> **Problem statement**:
Set down the data below from its first line to the line holding "part('cane', mb, [M[mt], M['thorn']", inclusive; omit all pictures.
::::
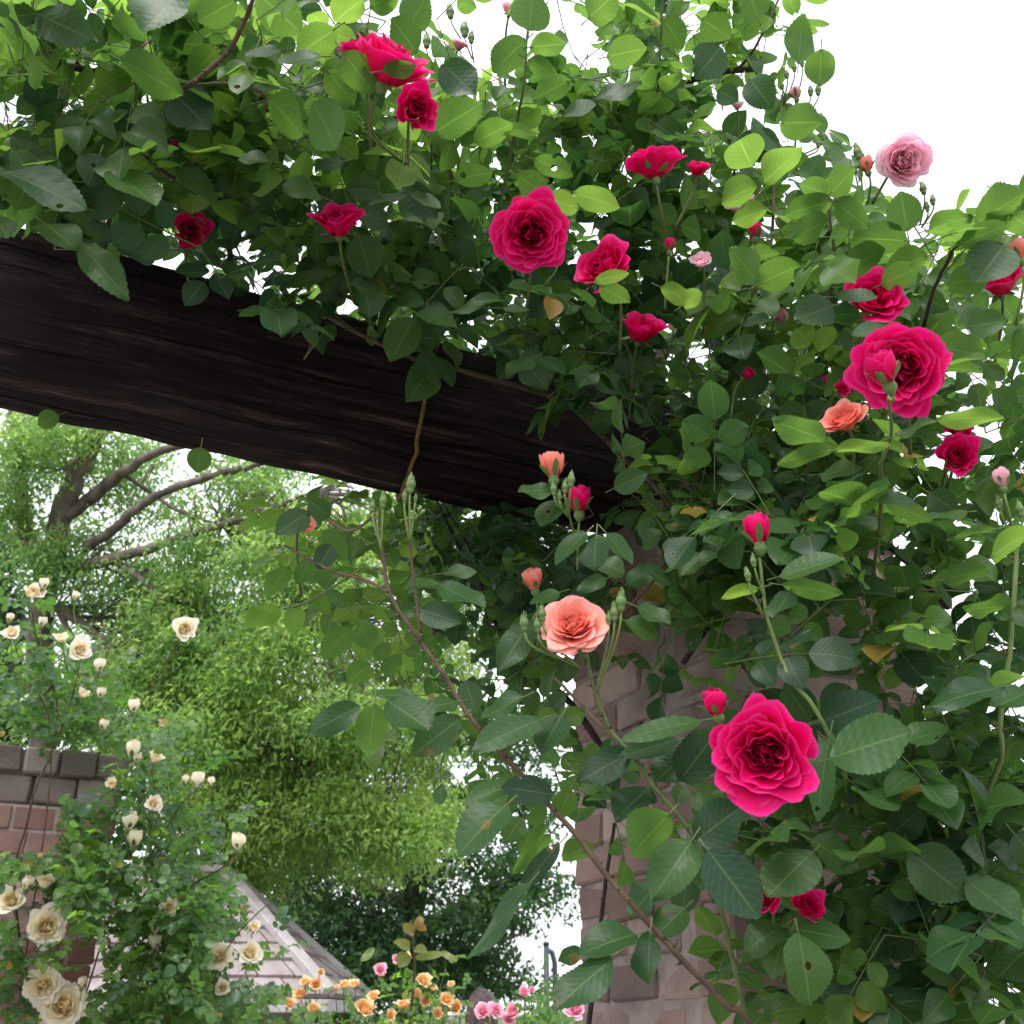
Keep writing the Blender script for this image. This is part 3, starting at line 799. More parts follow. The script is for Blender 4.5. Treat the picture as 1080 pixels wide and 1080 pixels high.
for i, (pl, mt, r, pts) in enumerate(CANES):
    w = smooth_path([P(*p) for p in pts])
    mb = MB()
    rad = r * 1e-3 * np.linspace(.75, 1.15, len(w)) if pts[-1][1] > pts[0][1] else r * 1e-3 * np.linspace(1.15, .75, len(w))
    w = w + rng.normal(0, r * 1.2e-4, w.shape)
    tube(mb, w, rad, 8)
    if r >= 2.2:      # thorns
        for k in range(2, len(w) - 2, 2 if r < 5 else 1):
            tgv = nrm(w[k + 1] - w[k - 1]); a = rng.uniform(0, 6.28)
            sx = nrm(np.cross(tgv, [.3, .4, .8])); out = sx * math.cos(a) + np.cross(tgv, sx) * math.sin(a)
            L_ = rng.uniform(.004, .007) * (1.6 if r > 5 else 1)
            b = w[k] + out * rad[k] * .8
            tube(mb, [b, b + out * L_ * .6 - tgv * L_ * .1, b + out * L_ - tgv * L_ * .35], [L_ * .35, L_ * .16, .0002], 5, 1)
    part('cane', mb, [M[mt], M['thorn'] if r > 5 else M['cane']], pl)

# --- flowers
rb, rp, rs, rk = rose_beam, rose_pillar, rose_salmon, rose_pink
bloom(rp, 'crimson', 1, 808, 793, 124, .87, -.12, -.18, 2.0, dest=P(862, 760, .99))
bloom(rp, 'crimson', 0, 951, 388, 104, .98, -.15, -.12, 1.0, dest=P(960, 480, 1.08))
bloom(rb, 'crimson', 2, 561, 246, 88, 1.16, -.05, .02, 0.3, dest=P(556, 330, 1.3))
bloom(rb, 'crimson_cup', 1, 406, 82, 116, 1.0, .35, 1.3, 1., dest=P(440, 180, 1.2))
bloom(rb, 'crimson_cup', 0, 380, 62, 62, 1.06, -.3, 1.2, 1., stem=.1)
bloom(rb, 'crimson_cup', 0, 436, 118, 64, 1.08, .2, .3, 2., stem=.1)
bloom(rb, 'crimson_cup', 0, 357, 244, 74, 1.16, -.15, 1.0, 0., dest=P(374, 320, 1.28))
bloom(rp, 'crimson_cup', 1, 691, 184, 74, 1.22, -.1, 2.6, 0., dest=P(705, 262, 1.27))
bloom(rp, 'crimson_cup', 0, 735, 183, 36, 1.26, .2, 1.2, 0., dest=P(712, 240, 1.27))
bloom(rb, 'crimson_cup', 1, 642, 290, 84, 1.22, -.4, .7, 0.)
bloom(rb, 'crimson_cup', 0, 674, 356, 68, 1.32, .3, 1.1, 0.)
bloom(rp, 'crimson_cup', 1, 917, 322, 84, 1.14, .3, .6, 0.)
bloom(rp, 'crimson_cup', 0, 1056, 306, 70, 1.2, .1, 1.0, 1.)
bloom(rp, 'crimson_cup', 0, 1006, 484, 60, 1.16, .3, .3, 1.)
bloom(rp, 'crimson_cup', 1, 1012, 458, 36, 1.2, .3, .8, 2.)
bloom(rb, 'crimson_cup', 0, 198, 244, 54, 1.36, .2, .2, 1.)
bloom(rp, 'crimson_cup', 1, 806, 950, 54, .94, -.5, .3, 1.)
bloom(rp, 'crimson_cup', 0, 848, 960, 52, .945, .5, .5, 1.)
bloom(rp, 'crimson_cup', 0, 886, 412, 26, 1.15, .5, .4, 1.)
bud(rp, 'crimson', 757, 752, 34, .90, -.5, 2.5, dest=P(775, 790, .95))
bud(rp, 'crimson', 611, 538, 34, 1.26, .1, 1.8)
bud(rp, 'crimson', 936, 402, 44, .90, -.25, 1.6, dest=P(937, 420, .93))
bud(rp, 'crimson', 796, 250, 22, 1.25, .1, 2.)
bud(rp, 'crimson', 748, 356, 15, 1.3, .1, 2.); bud(rp, 'crimson', 706, 264, 17, 1.25, .3, 2.)
bud(rb, 'crimson', 183, 158, 13, 1.25); bud(rp, 'crimson', 785, 398, 16, 1.25, .6, .6)
bud(rp, 'crimson', 870, 411, 18, 1.28, .2, 2.)
bud(rp, 'crimson', 801, 572, 40, .98, -.1, 3.5, stem=0)
bud(rp, 'pink', 1057, 512, 24, .98, .0, 4, dest=P(1068, 560, 1.0)); gbud(rp, 1054, 533, 17, .985, .1, 4, dest=P(1070, 570, 1.0)); gbud(rp, 1076, 540, 20, .99, .1, 4, dest=P(1075, 575, 1.0))
gbud(rp, 795, 594, 16, .975, -.3, 4, dest=P(806, 630, .98)); gbud(rp, 789, 609, 17, .97, -.3, 4, dest=P(806, 650, .98))
# salmon
bloom(rs, 'salmon', 0, 605, 665, 80, .97, -.08, .55, .5, dest=P(618, 700, 1.0))
bud(rs, 'coral', 584, 502, 34, 1.02, -.1, 3., dest=P(600, 545, 1.03)); bud(rs, 'coral', 564, 620, 28, 1.22, -.3, 2.)
bloom(rp, 'coral', 0, 893, 448, 60, 1.08, -.25, .9, 0.); bud(rk, 'coral', 1076, 272, 26, 1.12, 0, 3.)
bloom(rs, 'coral', 0, 317, 553, 34, 1.16, .2, .5, 0.)
for (x_, y_, h_, dx_, dy_) in ((553, 660, 22, 608, 700), (567, 662, 20, 608, 703), (572, 650, 20, 612, 705), (648, 649, 22, 630, 725), (655, 638, 26, 630, 728), (642, 655, 16, 630, 725)):
    gbud(rs, x_, y_, h_, .96, -.2 if x_ < 600 else .15, 3.5, dest=P(dx_, dy_, .985))
for (x_, y_, h_) in ((584, 518, 17), (596, 516, 17), (602, 509, 20), (590, 524, 12)): gbud(rs, x_, y_, h_, 1.01, (x_ - 590) * .03, 3.5, dest=P(600, 545, 1.03))
for (x_, y_, h_, dx_, dy_) in ((393, 536, 20, 402, 577), (404, 531, 25, 402, 577), (433, 514, 30, 433, 570), (427, 525, 20, 432, 570), (398, 545, 13, 402, 580), (438, 527, 14, 433, 570)):
    gbud(rs, x_, y_, h_ * .78, 1.0, (x_ - 415) * .01, 5, dest=P(dx_, dy_, 1.0))
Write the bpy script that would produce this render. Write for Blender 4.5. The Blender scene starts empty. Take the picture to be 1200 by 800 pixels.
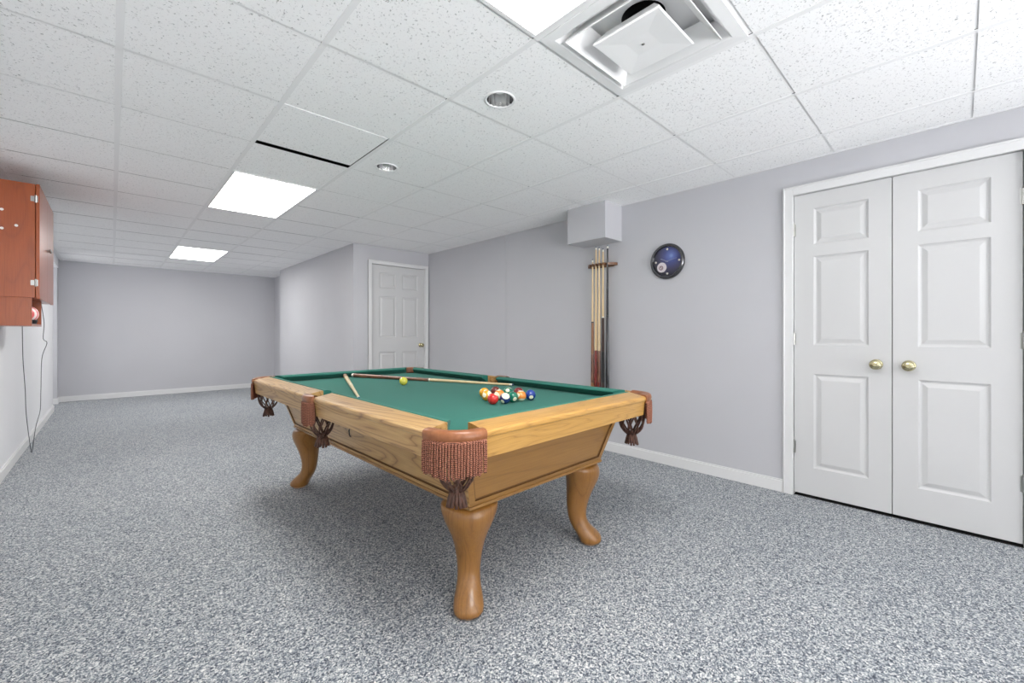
import bpy, bmesh, math, random
from mathutils import Vector, Matrix
random.seed(7)
PI = math.pi
S = bpy.context.scene
COL = S.collection

# ------------------------------------------------------------------ helpers
def srgb(r, g, b):
    f = lambda c: (c/255/12.92) if c/255 <= .04045 else ((c/255+.055)/1.055)**2.4
    return (f(r), f(g), f(b), 1)

class MB:
    """collects shapes into one mesh"""
    def __init__(self): self.bm = bmesh.new()
    def quad(self, pts, mat=0):
        f = self.bm.faces.new([self.bm.verts.new(p) for p in pts]); f.material_index = mat; return f
    def box(self, x0, x1, y0, y1, z0, z1, mat=0, M=None):
        P = [(x0,y0,z0),(x1,y0,z0),(x1,y1,z0),(x0,y1,z0),(x0,y0,z1),(x1,y0,z1),(x1,y1,z1),(x0,y1,z1)]
        if M: P = [M @ Vector(p) for p in P]
        v = [self.bm.verts.new(p) for p in P]
        for ix in ((3,2,1,0),(4,5,6,7),(0,1,5,4),(1,2,6,5),(2,3,7,6),(3,0,4,7)):
            f = self.bm.faces.new([v[i] for i in ix]); f.material_index = mat
        return self
    def loft(self, rings, mat=0, cap=True, closed=True, loop=False):
        R = [[self.bm.verts.new(p) for p in r] for r in rings]
        n = len(R[0]); m = len(R)
        for i in range(m if loop else m-1):
            a, b = R[i], R[(i+1) % m]
            for j in range(n if closed else n-1):
                k = (j+1) % n
                f = self.bm.faces.new((a[j], a[k], b[k], b[j])); f.material_index = mat
        if cap and not loop and closed:
            f = self.bm.faces.new(R[0][::-1]); f.material_index = mat
            f = self.bm.faces.new(R[-1]); f.material_index = mat
        return self
    def lathe(self, prof, M=Matrix(), n=32, mat=0, cap=True):
        """prof: list of (radius, height) about local Z of M"""
        rings = [[M @ Vector((r*math.cos(2*PI*k/n), r*math.sin(2*PI*k/n), h)) for k in range(n)] for r, h in prof]
        return self.loft(rings, mat, cap)
    def tube(self, path, rad, n=8, mat=0, flat=1.0):
        path = [Vector(p) for p in path]
        if not hasattr(rad, '__len__'): rad = [rad]*len(path)
        rings = []; up = None
        for i, p in enumerate(path):
            t = (path[min(i+1, len(path)-1)] - path[max(i-1, 0)]).normalized()
            if up is None:
                up = Vector((0,0,1)) if abs(t.z) < .9 else Vector((1,0,0))
            a = t.cross(up)
            if a.length < 1e-4: a = t.cross(Vector((0,1,0)))
            a.normalize(); b = a.cross(t).normalized(); up = b
            rings.append([p + (a*math.cos(2*PI*k/n)*rad[i] + b*math.sin(2*PI*k/n)*rad[i]*flat) for k in range(n)])
        return self.loft(rings, mat)
    def build(self, name, mats, parent=None, smooth=False, bevel=0, seg=2, subsurf=0, angle=40):
        bmesh.ops.recalc_face_normals(self.bm, faces=self.bm.faces[:])
        me = bpy.data.meshes.new(name); self.bm.to_mesh(me); self.bm.free()
        for m in (mats if isinstance(mats, (list, tuple)) else [mats]): me.materials.append(m)
        o = bpy.data.objects.new(name, me); COL.objects.link(o)
        if parent: o.parent = parent
        if smooth:
            for p in me.polygons: p.use_smooth = True
            if smooth == 'auto': me.set_sharp_from_angle(angle=math.radians(angle))
        if bevel:
            b = o.modifiers.new('bevel', 'BEVEL'); b.width = bevel; b.segments = seg; b.limit_method = 'ANGLE'; b.angle_limit = math.radians(35)
        if subsurf:
            s = o.modifiers.new('subdivision', 'SUBSURF'); s.levels = subsurf; s.render_levels = subsurf
        return o

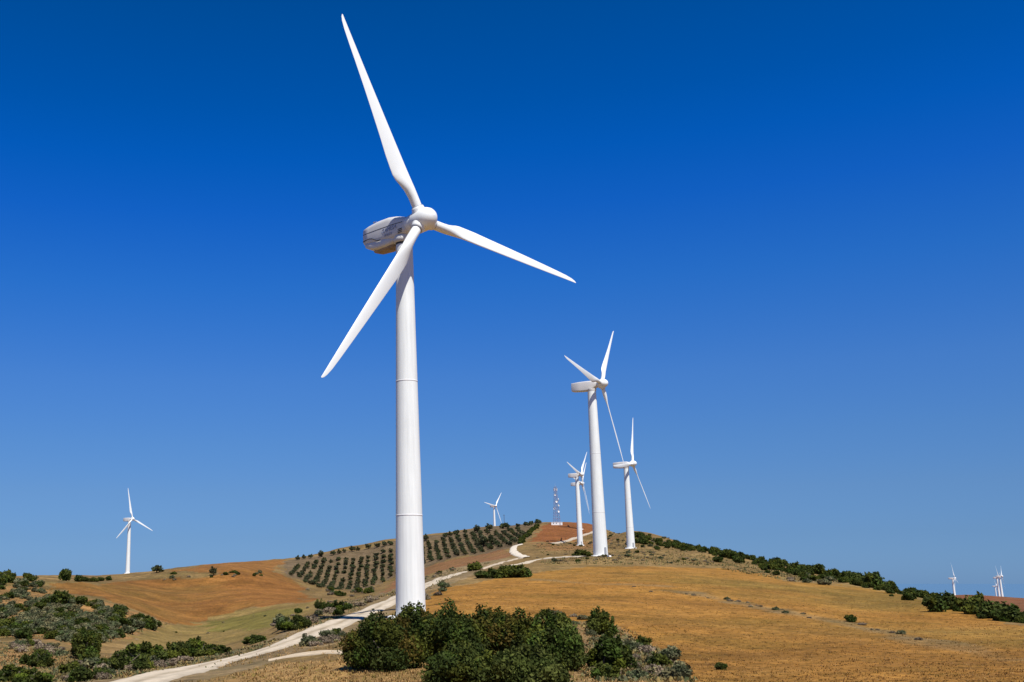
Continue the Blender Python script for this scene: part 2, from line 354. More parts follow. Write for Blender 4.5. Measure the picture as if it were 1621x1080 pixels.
::::
> **Problem solution**:
Keep writing the Blender script for this image. This is part 3, starting at line 799. More parts follow. The script is for Blender 4.5. Treat the picture as 1080 pixels wide and 1080 pixels high.
for i, (pl, mt, r, pts) in enumerate(CANES):
    w = smooth_path([P(*p) for p in pts])
    mb = MB()
    rad = r * 1e-3 * np.linspace(.75, 1.15, len(w)) if pts[-1][1] > pts[0][1] else r * 1e-3 * np.linspace(1.15, .75, len(w))
    w = w + rng.normal(0, r * 1.2e-4, w.shape)
    tube(mb, w, rad, 8)
    if r >= 2.2:      # thorns
        for k in range(2, len(w) - 2, 2 if r < 5 else 1):
            tgv = nrm(w[k + 1] - w[k - 1]); a = rng.uniform(0, 6.28)
            sx = nrm(np.cross(tgv, [.3, .4, .8])); out = sx * math.cos(a) + np.cross(tgv, sx) * math.sin(a)
            L_ = rng.uniform(.004, .007) * (1.6 if r > 5 else 1)
            b = w[k] + out * rad[k] * .8
            tube(mb, [b, b + out * L_ * .6 - tgv * L_ * .1, b + out * L_ - tgv * L_ * .35], [L_ * .35, L_ * .16, .0002], 5, 1)
    part('cane', mb, [M[mt], M['thorn'] if r > 5 else M['cane']], pl)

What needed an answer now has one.